F550 - finding the limits

OK, today was push day, where I tried high ISO and other extreme shooting to push the F550 over the edge. I must say that, although the image below is blurred from slow shutter speed, the image itself is within my tolerance for iso3200 noise on a jpeg image. Going to 6400 shows some banding though, so (no surprise) that's a bad idea for a 1/2" sensor! Note that the bizarre mottled sky is in fact city-lit clouds with the first light of dawn behind them - so that's pretty much what the sky looked like at 6:40AM.

Even pushing up the fill light shows no banding on the iso3200 shots I took. I expect banding would show in underexposed images with fill light added - but it doesn't show if exposure is close. Since I don't delibereately underexpose high-iso shots and them boost them for shadow detail, this is not a deal breaker for me.  To stop at iso3200 and expose well is perfectly acceptable for a camera that I can pull from my pocket. If I ever feel the need to shoot that way, then I will need to find a different camera; my K200d dSLR isn't ideal for that either.

As to the zoom lens - many other web sites speak about its kaleidoscopic flare, and I'm able to reproduce that. It's not common on shots I took where I expected to produce it, so another not-so-big deal; I have images of twilit fields with lamps and they do not reveal it at reasonable exposure levels. Here it is - but this is cropped and fill light added to make it look its worst!

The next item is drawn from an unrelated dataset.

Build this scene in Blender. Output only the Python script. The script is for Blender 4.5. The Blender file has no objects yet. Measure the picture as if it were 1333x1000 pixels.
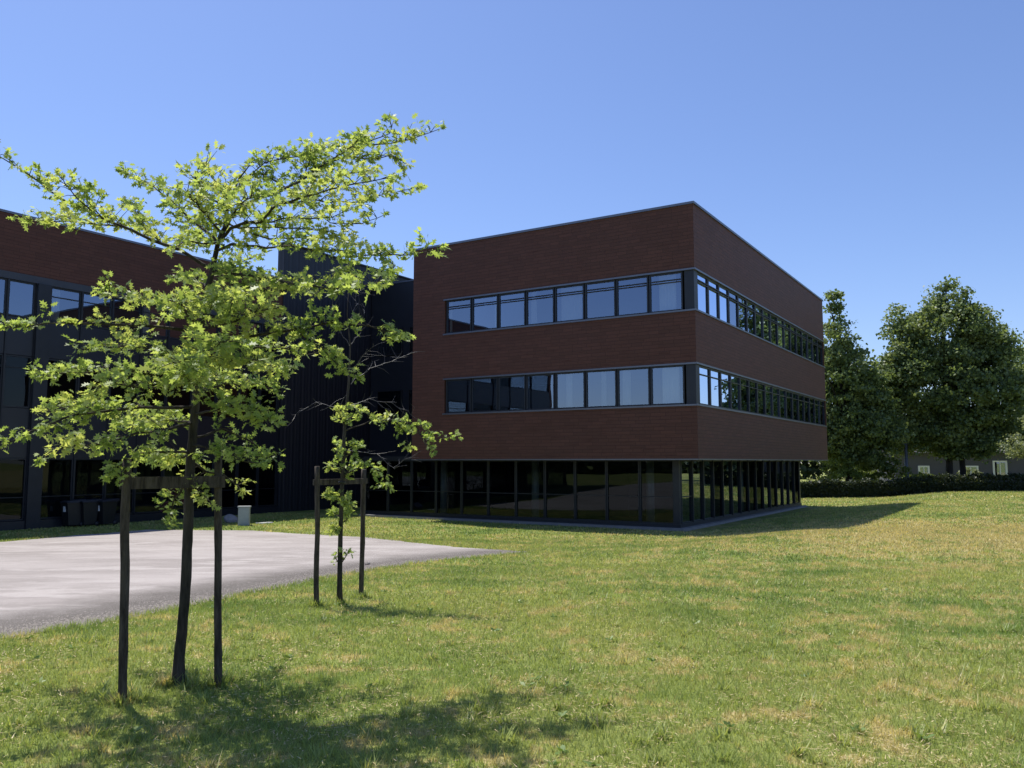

Here's another lens issue, a shot of the moon that shows some color fringing (especially the cyan on top). This is a huge crop of a bright object in a dark sky, so again not a shot I would choose this camera for most of the time.


So the results are unsurprising, at least to me: this camera does typical shots extremely well, but can take 'bad' images if pushed too far or in difficult situations. Its iso noise is better than my 3-year-old K200d (with aps-c sensor) when shooting jpeg, which I find surprising and impressive. If I were holding a 2010-11 Pentax (either k-x, k-r or K-5) the contest would end in a hurry; I had under $200 to buy a camera part though, so those bodies are not avaible, nor is a fast Pentax-mount zoom. I feel that this was a very good imaging investment for where I am now, and for what I usually shoot. It's a keeper.